Obgleich nie Mitglied der NSDAP, darf er erst nach einem Entnazifizierungsverfahren 1947 ans Pult des Orchesters zurückkehren. Der in der Zwischenzeit bestellte Russe Leo Borchard wird von einem US-Soldaten irrtümlich erschossen. Gemeinsam mit dem noch unerfahrenen Sergiu Celibidache leitet Furtwängler die Philharmoniker bis zu seinem Tod im Jahr 1954.

Danach wählen die Musiker Herbert von Karajan. Er steht dem Orchester länger vor als jeder andere, 34 Jahre, er hat es geprägt wie kein anderer, er hat es mit eiserner Disziplin von einem Orchester zu einem unverwechselbaren Klangkörper von mächtiger Wirkung und seidiger Transparenz verwandelt.
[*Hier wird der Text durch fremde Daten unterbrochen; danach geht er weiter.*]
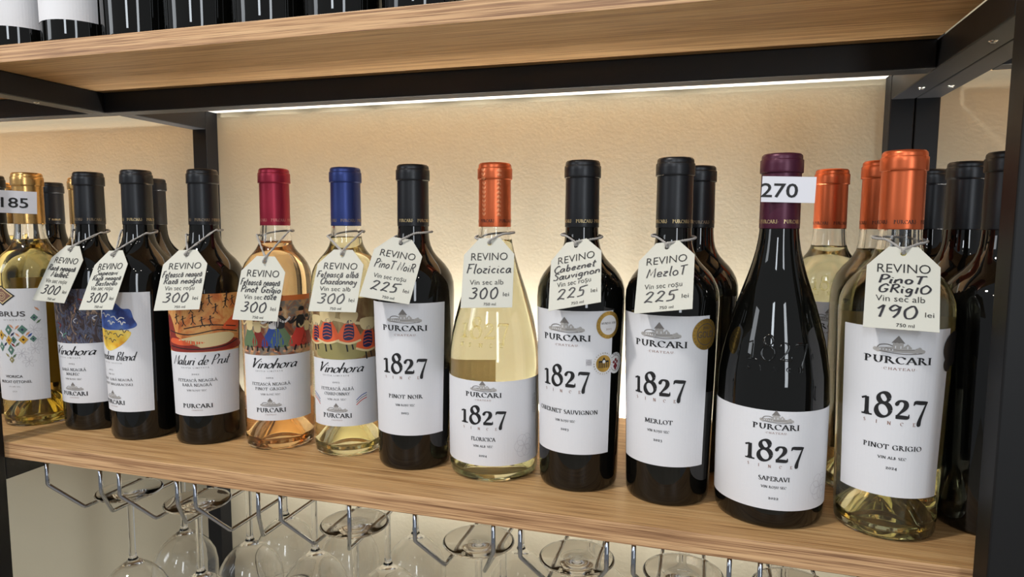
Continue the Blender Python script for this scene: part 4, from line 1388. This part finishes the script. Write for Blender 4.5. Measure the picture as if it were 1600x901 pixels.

Unter seiner Ägide entstand auch die neue, von Hans Scharoun erbaute "Philharmonie", ihres zeltartigen Daches wegen "Zirkus Karajani" genannt.

Karajan trat "wegen Differenzen mit dem Orchester" im April 1989 zurück, drei Monate später starb er. Ihm folgten Claudio Abbado, der das Orchester entscheidend verjüngte, und seit 2002 Sir Simon Rattle, in dessen Zeit die Philharmoniker zu einer Stiftung in Trägerschaft des Landes Berlin umgewandelt wurden. Durch großzügiges Engagement der Deutschen Bank können sie unabhängiger und flexibler wirtschaften. Rattle selbst bezeichnet die letzten fünf Jahre als eine Übergangszeit, "in der sich die Stadt, das Orchester und der Dirigent erst aufeinander einstellen" müssten.

Jeder von ihnen hat den Philharmonikern seinen Stempel aufgedrückt - aber keiner hat sie völlig umgedreht. 125 Jahre Kontinuität im Wandel.